On the average day, it takes me five minutes to get the damn thing on. I’m not freaking joking. There’s pulling and tugging and tucking and adjusting and just an overall wrestling match between all my appendages. Then there’s the sweat factor. If it takes long enough for me to work up a sweat, it’s all over. I have to just lay on the bed and cool off so I can start over. Lycra + Sweat = No freaking way. I’m so tired by the time I get the thing on I don’t even need to go to Jazzercise. But, I do. Because I already went to all that trouble dammit!

The past couple of weeks, I’m proud to say, I have developed a little system and it’s getting easier. Until yesterday. Yesterday I was running a bit behind but I really just wanted to shower before I left for my class. (I know, why bother??) So, I corralled the kids around a movie and ran to the shower. Approximately four minutes later and ten minutes before my last daycare pick-up I was drying off and dressing for class. Approximately four minutes and thirty seconds later, I realized that showering and then immediately trying to put on the jaws of death in a steamy 3×3 room was the stupidest idea in the history of forever.

The kids (who were watching their movie in my attached bedroom) began knocking on the bathroom door. “Heeeeyyyy, whatcha dooooin in dere?” “What’s all dat bangin arrrouuuuund?” “Are you grrrruuuunting?” “Are you going pooooop?” Holy shitballs of fire, people. 😉 What on earth am I supposed to do here? A parent, a DAD no less, is going to be here in 7 minutes and I am stuck in my bathroom with yoga pants and a sports bra with a brood of curious children camped outside trying to look under the door.

I was sweating bullets in my steamy/sticky bathroom, water dripping out of my hair and causing my already tangled contraption to cement in a tight roll around my neck. It was like every fiber of spandex was trying to choke the life out of me so it could flee and find a B cup to guard. Finally, I decided I need more space. I call out to my daughter to take the kids to her bedroom so I could maneuver in my larger, COOLER bedroom.

Once the coast was clear I hopped, danced and stumbled around my bedroom to get the thing over my head. At one point I stopped to take a breath and realized my arms were pinned above my head in the “sleeves” and I was turning around in backward circles like a deranged dog chasing his invisible tail. I couldn’t decide if I wanted to laugh hysterically or cry.

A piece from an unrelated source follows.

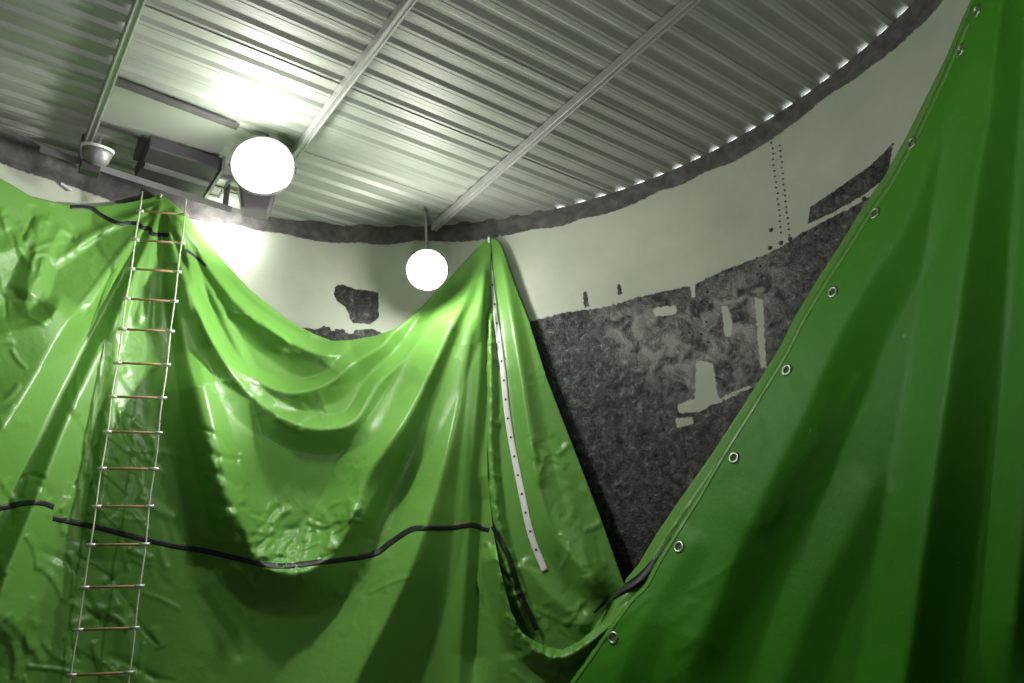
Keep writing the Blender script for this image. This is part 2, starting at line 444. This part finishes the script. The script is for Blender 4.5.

Then, by some miracle of miracles I got the thing settled around my middle and pulled it up… to discover I had it on backwards. I considered just wearing it, but it’s a racer back and all it succeeded in doing was pushing my boobs out either side and providing an interesting decoration in the middle. (I know, I’m sorry for that visual.)

So, I pull it down, around my hips, turn it around and then tug it back up over my hips and up around my damn boobs. Finally. Then I collapsed on my bed and cried tears of joy and exhaustion and conceded the fact that this damn bra is too small. BUT, I am NOT going to buy a new one because it cost somewhere upwards of a hundred bucks and I am positive that in a few more weeks I’ll be able to fit into it. Right? YES RIGHT. Don’t even bother trying to disagree with me on this! Clearly, until then, I need a freaking crew of village idiots to get me into this thing.

I didn’t even bother taking it off last night. I showered in it and wore it to bed wet. I’ve resolved I am going to be one with this thing until I can get it off without turning blue. Or until it cracks a rib.